Tuesday, April 8, 2008

Of data and metadata

Anand Rajaraman on Datawocky writes about improving the sorting of database search results in contexts such as Netflix recommendations and Google search results. He concludes that adding independent data is much more important than improving algorithms; Netflix recommendations are improved by adding movie genre information from imdb, and Google search results are improved by adding links and anchortext. This has been bearing out in linguistics as well, where brute force statistical analysis (data) has defeated sophisticated theoretical analysis (algorithms) in allowing computers to process speech and text, and corpus linguistics has grown rapidly.

Rajaraman’s specific examples are really about adding metadata rather than adding data. When choosing among a set of movies, it makes sense that it would help to know more about the movies. Google uses in-bound links and the text used in those links to learn more about a web page. Google has also succeeded by increasing the size of the database (indexing more web pages), but a useful ranking of search results is even more important when the set of search results is larger. Simply adding data to the database has made searching Amazon far more frustrating in my experience, because the set of search results is now far larger and Amazon’s ranking of those results rarely matches what I’m really looking for. When I’m looking for information about a particular book that I’ve already found, it’s great to have metadata, descriptions, reviews, and the full text of the book. But none of that helps if I can’t find the book in the first place.

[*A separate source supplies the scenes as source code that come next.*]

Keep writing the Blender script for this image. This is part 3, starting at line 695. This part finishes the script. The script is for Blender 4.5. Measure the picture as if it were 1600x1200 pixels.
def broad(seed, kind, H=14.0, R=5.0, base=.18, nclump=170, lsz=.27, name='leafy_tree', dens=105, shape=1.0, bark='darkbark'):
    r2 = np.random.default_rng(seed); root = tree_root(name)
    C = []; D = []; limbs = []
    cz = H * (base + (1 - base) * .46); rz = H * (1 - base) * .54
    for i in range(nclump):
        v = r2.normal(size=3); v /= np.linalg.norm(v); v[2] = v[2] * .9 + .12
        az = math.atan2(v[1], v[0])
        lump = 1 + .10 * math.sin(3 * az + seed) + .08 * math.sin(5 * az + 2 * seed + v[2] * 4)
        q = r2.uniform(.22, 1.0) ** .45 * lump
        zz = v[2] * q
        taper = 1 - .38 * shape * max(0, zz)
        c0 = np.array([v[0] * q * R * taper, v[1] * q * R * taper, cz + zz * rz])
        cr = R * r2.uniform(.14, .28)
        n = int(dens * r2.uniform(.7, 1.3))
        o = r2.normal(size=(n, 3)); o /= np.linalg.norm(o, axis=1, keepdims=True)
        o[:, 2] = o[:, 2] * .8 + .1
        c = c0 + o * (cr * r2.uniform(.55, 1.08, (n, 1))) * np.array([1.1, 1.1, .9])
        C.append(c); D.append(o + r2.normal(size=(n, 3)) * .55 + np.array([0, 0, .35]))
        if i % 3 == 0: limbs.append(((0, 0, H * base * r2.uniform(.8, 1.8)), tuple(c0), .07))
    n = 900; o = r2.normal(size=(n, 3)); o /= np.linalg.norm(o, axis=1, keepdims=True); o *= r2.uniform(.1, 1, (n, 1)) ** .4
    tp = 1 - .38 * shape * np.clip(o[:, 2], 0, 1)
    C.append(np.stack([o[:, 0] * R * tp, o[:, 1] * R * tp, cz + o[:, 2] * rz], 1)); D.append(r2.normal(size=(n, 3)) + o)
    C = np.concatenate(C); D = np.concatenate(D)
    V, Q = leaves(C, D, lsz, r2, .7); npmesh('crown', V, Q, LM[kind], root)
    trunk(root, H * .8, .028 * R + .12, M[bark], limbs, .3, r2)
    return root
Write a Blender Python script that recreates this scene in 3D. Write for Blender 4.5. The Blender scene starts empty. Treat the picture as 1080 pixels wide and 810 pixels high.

It got me thinking in several directions: Could we have Netflix-style personalized recommendations for YouTube? Isn’t this all an argument in favor of Total Information Awareness and its spawn? Wouldn’t spell-checking be better if the data on corrections were aggregated the way that Google adjusts search results and ads based on click-throughs? How user-friendly and transparent could we make privacy trade-offs, so that people could decide in a reasonable way what data to pass along to Netflix and actually understand what will happen to that data? And when are we going to stop using terms like data mining and start talking about database smart growth strategies?